Quanto ao seu povoamento, embora a ferrovia tenha atraído, de imediato, milhares de trabalhadores, essa população revelou-se adventícia ou instável. Isso se explica na medida em que ferrovia não constituiu, a princípio, um polo de atração da população local, mas sim de trabalhadores estrangeiros.

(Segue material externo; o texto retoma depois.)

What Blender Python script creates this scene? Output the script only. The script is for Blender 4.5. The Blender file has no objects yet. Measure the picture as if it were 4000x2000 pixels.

A população nativa sentia-se mais atraída pelo trabalho nos seringais. Esse foi um dos motivos de recrutar trabalhadores de outros países. Ao final da obra, os que sobreviveram foram embora, em sua maior parte, ou submergiram nos seringais. No caso de Porto Velho, não foi a concentração populacional que possibilitou o empreendimento industrial, mas o contrário. Pode-se afirmar mesmo, em um nível mais primário, sob a perspectiva local, que não foram variáveis de origem industrial que explicam o aparecimento e o crescimento da cidade, antes, o extrativismo as explica e a ambas precede historicamente como variável explicativa na medida em que, a partir daí a cidade não se desenvolveu industrialmente, mas manteve-se como um entreposto dessa atividade. Como veremos adiante, após a finalização da construção da ferrovia, a maior parte dos moradores dedicava-se às atividades do comércio e serviços, inclusive públicos, ligados ao extrativismo.